What to produce:
Exactly the lines from the line holding "What Blender Python" to the line holding "random.seed(65)", both lines included, are to be echoed; pictures are not.

Material for the task:
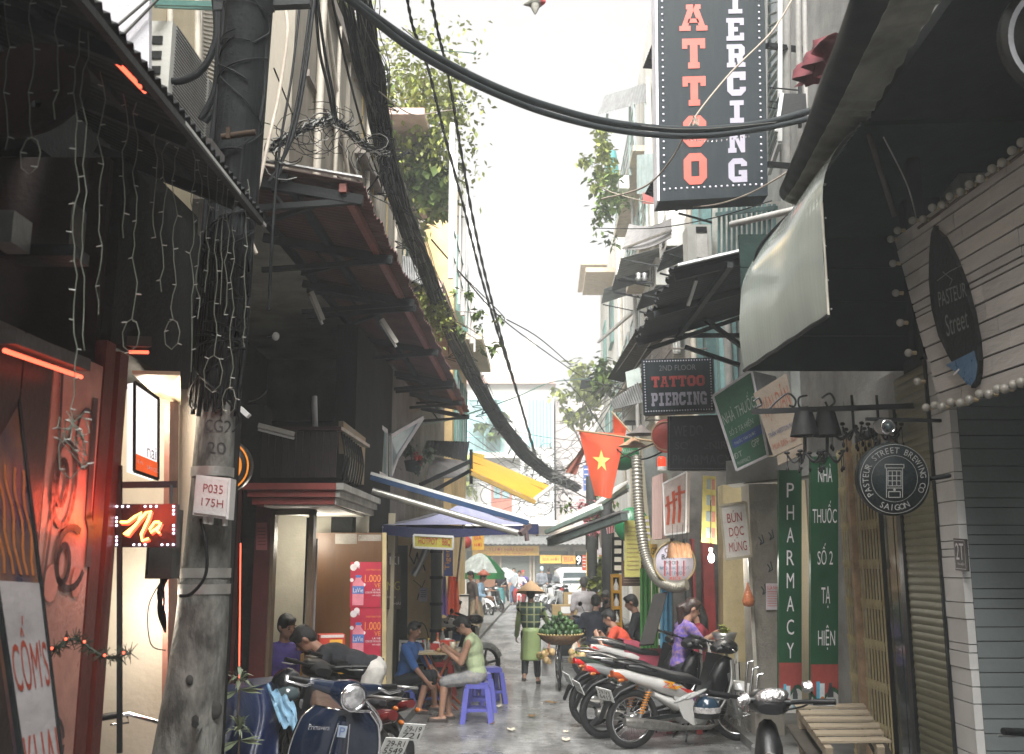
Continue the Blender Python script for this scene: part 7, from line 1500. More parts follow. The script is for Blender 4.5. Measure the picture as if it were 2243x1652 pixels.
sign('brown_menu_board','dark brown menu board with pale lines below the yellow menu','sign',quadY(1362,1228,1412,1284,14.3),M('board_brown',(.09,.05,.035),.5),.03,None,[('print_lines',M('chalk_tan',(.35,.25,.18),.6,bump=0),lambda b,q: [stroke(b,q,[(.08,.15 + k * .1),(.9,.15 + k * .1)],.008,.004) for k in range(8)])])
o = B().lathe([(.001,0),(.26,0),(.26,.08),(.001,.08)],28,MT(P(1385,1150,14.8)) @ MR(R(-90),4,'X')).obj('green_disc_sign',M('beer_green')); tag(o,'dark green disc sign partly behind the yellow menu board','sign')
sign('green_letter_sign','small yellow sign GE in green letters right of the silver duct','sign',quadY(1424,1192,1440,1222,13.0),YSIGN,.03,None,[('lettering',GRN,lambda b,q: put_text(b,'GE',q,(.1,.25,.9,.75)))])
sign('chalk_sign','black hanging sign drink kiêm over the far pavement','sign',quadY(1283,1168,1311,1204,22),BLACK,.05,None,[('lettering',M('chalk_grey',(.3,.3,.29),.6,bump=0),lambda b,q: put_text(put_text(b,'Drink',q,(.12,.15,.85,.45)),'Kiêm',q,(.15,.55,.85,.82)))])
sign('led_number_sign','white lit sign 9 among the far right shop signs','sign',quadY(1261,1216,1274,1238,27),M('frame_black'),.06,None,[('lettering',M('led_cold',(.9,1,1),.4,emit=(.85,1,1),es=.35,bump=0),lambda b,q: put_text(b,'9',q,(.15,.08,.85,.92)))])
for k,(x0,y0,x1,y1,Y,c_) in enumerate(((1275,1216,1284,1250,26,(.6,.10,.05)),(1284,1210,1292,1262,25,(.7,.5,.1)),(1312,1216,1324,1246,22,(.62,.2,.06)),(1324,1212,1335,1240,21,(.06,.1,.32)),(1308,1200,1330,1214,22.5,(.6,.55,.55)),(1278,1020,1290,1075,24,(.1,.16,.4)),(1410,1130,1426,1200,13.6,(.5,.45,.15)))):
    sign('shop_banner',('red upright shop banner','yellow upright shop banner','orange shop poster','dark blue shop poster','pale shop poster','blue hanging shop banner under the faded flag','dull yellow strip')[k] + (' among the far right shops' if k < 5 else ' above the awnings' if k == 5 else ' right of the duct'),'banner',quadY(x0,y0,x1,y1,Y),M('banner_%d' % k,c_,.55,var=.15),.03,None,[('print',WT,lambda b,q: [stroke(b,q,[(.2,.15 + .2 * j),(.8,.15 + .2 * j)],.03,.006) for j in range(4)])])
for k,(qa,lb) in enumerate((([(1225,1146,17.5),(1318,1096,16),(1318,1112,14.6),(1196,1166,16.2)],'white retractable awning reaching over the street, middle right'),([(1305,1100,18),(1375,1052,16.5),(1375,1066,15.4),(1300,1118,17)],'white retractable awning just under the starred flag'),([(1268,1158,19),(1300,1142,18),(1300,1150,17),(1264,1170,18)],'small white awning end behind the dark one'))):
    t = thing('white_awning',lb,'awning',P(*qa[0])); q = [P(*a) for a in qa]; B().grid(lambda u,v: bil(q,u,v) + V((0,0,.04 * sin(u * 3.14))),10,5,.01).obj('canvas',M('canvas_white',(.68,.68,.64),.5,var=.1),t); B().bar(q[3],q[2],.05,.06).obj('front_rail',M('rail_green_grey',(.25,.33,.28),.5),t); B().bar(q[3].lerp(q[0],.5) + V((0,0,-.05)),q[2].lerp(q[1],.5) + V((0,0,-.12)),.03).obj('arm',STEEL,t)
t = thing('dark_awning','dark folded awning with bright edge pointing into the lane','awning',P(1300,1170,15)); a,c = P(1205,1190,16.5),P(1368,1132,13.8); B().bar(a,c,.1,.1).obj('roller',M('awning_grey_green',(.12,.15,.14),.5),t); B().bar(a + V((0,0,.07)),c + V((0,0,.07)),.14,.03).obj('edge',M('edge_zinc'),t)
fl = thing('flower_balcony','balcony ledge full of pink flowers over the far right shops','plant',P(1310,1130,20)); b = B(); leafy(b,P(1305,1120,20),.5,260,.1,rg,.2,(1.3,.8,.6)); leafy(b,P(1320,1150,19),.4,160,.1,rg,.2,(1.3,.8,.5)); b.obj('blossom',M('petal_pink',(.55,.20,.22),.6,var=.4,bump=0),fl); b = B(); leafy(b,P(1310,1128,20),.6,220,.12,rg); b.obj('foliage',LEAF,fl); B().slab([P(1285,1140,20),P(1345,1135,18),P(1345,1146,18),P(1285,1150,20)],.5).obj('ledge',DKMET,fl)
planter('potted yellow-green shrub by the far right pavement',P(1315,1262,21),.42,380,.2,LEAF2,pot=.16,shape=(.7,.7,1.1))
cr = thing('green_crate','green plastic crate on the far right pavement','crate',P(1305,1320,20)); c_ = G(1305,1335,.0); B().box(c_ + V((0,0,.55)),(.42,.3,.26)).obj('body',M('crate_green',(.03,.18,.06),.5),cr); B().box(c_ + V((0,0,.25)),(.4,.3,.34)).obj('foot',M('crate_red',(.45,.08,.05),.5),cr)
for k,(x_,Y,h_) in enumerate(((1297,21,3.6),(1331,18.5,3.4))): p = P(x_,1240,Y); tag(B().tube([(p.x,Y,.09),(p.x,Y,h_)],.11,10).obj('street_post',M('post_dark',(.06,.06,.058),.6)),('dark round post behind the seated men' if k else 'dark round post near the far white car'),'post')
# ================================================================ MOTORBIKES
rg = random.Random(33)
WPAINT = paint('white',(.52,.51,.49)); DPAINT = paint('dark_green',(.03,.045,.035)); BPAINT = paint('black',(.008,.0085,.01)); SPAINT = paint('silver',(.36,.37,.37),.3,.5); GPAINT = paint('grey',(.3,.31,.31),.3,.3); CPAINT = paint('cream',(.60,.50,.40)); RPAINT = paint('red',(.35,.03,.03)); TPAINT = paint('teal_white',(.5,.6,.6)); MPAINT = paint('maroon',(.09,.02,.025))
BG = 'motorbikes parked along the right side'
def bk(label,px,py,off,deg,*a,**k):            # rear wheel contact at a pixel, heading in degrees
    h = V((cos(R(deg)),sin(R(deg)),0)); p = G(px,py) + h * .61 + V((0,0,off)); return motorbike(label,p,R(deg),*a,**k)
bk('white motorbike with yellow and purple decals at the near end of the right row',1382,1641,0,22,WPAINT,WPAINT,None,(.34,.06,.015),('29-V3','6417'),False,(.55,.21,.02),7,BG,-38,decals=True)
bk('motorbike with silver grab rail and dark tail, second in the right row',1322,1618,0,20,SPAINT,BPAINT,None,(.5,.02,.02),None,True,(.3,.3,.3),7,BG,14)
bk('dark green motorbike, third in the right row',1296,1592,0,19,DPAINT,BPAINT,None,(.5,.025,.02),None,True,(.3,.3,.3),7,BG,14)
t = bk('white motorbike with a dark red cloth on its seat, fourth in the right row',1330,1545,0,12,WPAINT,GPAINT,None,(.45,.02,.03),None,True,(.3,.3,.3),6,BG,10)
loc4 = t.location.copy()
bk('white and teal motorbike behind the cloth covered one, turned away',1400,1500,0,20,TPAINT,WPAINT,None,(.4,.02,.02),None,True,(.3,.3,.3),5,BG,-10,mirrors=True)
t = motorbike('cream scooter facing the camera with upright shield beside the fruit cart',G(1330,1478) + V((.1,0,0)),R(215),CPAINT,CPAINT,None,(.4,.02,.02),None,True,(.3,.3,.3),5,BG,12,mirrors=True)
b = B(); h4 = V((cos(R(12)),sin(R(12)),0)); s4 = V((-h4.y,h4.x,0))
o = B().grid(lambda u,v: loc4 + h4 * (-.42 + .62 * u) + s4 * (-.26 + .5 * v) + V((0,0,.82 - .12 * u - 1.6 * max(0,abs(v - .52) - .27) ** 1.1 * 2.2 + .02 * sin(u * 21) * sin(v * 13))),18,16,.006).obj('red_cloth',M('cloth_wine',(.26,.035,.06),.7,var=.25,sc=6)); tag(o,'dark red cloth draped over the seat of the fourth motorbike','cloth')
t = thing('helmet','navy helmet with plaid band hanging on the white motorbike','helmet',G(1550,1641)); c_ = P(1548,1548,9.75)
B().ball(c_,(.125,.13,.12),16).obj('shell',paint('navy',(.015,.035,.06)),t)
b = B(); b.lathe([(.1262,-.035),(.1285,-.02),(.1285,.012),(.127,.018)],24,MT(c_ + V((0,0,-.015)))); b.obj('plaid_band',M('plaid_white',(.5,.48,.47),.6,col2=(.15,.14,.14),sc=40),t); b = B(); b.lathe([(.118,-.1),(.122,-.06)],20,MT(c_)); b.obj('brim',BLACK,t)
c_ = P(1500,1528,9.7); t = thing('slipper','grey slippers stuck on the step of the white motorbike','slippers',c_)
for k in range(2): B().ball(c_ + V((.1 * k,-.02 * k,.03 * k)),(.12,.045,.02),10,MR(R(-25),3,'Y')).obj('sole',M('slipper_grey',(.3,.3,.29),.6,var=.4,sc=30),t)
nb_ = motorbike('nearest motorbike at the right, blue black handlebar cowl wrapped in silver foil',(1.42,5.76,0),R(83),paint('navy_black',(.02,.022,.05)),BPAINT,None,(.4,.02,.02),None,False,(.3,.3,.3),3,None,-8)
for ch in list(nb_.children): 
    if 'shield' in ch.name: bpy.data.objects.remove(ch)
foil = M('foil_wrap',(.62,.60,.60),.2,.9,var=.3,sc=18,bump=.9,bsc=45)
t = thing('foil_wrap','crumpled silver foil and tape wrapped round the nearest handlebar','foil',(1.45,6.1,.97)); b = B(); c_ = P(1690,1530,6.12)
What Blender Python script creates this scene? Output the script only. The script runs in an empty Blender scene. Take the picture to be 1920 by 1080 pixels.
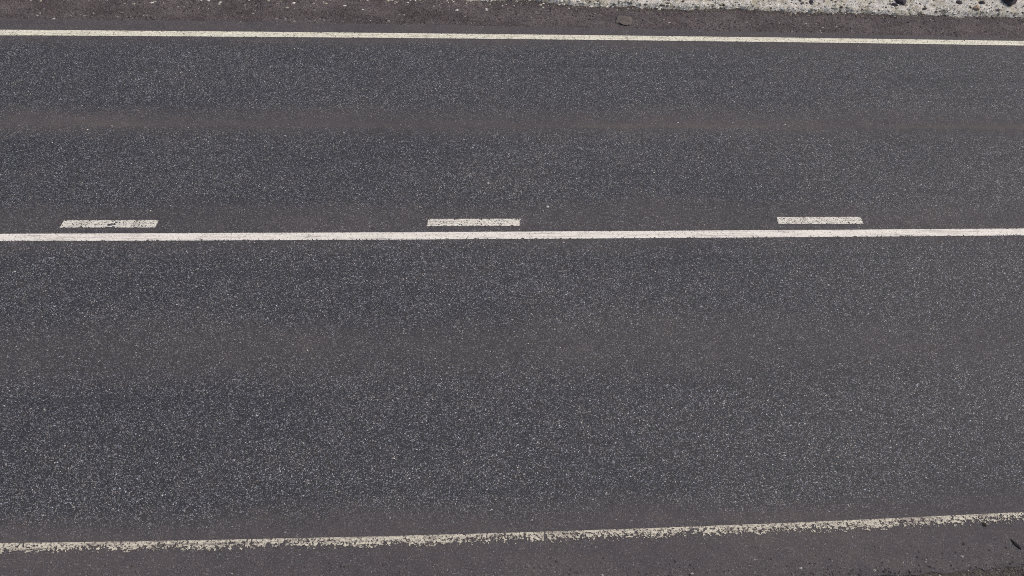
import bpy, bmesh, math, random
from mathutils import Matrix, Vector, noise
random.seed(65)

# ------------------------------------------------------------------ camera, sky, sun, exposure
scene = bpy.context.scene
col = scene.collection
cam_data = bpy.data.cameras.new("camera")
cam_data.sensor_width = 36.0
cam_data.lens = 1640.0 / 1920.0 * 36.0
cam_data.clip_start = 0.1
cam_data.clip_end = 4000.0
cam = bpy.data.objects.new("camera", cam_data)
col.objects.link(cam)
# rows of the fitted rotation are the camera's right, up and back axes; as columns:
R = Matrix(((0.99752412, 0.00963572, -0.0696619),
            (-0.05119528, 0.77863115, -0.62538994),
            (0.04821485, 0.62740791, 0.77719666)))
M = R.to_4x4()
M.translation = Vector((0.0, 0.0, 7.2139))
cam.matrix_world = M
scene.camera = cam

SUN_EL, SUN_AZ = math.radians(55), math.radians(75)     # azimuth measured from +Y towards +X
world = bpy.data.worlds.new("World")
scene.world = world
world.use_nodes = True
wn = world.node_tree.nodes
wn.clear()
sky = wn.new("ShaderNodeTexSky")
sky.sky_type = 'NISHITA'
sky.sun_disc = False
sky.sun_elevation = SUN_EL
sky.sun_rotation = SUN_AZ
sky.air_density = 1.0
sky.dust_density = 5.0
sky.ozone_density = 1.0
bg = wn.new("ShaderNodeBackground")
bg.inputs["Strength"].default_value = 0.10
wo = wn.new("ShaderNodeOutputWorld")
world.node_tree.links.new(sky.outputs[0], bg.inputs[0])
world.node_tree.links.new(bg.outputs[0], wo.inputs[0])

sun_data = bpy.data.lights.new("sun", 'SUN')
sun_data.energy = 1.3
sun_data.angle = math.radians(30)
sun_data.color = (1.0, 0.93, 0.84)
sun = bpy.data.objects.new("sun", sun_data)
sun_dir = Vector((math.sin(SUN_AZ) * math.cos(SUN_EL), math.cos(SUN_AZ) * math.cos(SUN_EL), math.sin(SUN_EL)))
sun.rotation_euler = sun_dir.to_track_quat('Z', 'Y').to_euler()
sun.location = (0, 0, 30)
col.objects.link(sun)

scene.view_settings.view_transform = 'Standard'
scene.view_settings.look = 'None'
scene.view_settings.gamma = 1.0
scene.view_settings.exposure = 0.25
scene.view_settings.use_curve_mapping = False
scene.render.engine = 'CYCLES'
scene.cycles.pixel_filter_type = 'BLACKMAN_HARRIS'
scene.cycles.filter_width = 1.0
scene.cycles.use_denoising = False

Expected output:
What Blender Python script creates this scene? Output the script only. The script runs in an empty Blender scene. Take the picture to be 1920 by 1080 pixels.
import bpy, bmesh, math, random
from mathutils import Matrix, Vector, noise
random.seed(65)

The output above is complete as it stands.